> **JOB**
Pick out each line containing the string "part" and copy it.

> **DATA BLOCK**
=-=-=
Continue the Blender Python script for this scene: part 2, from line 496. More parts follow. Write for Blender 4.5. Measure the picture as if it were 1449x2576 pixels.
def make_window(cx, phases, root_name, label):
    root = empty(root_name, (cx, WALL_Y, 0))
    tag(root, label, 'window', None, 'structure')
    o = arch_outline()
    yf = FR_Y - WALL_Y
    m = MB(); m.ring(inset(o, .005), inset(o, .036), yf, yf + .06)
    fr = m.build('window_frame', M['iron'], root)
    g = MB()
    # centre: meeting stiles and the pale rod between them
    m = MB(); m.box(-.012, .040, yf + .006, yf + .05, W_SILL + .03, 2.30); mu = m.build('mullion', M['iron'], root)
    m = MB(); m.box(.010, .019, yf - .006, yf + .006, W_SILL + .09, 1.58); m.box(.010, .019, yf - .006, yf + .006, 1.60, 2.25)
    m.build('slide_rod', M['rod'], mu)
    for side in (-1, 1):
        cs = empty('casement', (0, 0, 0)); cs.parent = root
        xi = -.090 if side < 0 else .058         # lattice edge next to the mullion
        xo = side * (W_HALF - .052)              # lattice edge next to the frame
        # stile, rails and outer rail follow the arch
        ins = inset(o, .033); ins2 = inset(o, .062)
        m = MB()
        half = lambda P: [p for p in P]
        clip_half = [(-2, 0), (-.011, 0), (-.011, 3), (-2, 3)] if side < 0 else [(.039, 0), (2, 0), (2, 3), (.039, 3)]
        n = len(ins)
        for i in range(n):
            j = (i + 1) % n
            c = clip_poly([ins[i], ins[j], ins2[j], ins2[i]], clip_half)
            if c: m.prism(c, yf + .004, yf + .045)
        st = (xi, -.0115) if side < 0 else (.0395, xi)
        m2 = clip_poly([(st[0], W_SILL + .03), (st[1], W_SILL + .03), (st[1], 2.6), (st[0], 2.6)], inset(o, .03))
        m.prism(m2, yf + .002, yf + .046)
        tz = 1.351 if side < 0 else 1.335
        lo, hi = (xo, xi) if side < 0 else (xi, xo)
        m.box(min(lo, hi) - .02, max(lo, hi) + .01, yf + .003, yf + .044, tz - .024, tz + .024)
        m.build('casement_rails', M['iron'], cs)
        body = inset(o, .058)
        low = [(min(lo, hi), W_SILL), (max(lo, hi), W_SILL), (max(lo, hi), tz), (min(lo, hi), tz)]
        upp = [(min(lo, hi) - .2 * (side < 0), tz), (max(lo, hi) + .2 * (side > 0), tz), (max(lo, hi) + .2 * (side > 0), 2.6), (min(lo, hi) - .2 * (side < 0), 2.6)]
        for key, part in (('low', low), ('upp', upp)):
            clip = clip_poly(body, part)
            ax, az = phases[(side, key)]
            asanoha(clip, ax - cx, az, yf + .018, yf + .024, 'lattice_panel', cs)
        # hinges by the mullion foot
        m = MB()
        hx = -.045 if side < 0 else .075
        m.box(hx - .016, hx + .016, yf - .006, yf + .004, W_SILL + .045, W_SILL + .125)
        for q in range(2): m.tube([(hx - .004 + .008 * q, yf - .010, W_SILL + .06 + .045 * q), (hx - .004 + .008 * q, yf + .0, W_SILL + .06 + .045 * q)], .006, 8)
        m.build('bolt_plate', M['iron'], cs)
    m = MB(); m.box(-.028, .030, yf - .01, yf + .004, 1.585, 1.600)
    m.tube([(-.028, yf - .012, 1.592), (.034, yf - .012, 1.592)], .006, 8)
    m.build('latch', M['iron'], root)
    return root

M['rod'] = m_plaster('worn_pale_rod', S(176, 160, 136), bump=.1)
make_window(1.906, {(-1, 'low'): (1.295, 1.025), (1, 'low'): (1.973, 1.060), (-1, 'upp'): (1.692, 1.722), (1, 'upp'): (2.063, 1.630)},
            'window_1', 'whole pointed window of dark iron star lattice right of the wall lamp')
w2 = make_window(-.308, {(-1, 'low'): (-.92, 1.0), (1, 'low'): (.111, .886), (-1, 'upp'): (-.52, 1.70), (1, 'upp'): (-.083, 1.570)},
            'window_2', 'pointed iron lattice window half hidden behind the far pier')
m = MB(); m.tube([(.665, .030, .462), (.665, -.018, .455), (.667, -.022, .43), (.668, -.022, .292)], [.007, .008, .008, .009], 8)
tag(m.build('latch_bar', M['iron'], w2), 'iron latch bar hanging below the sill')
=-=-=
> **ANSWER TO THIS TASK**
Continue the Blender Python script for this scene: part 2, from line 496. More parts follow. Write for Blender 4.5. Measure the picture as if it were 1449x2576 pixels.
        for key, part in (('low', low), ('upp', upp)):
            clip = clip_poly(body, part)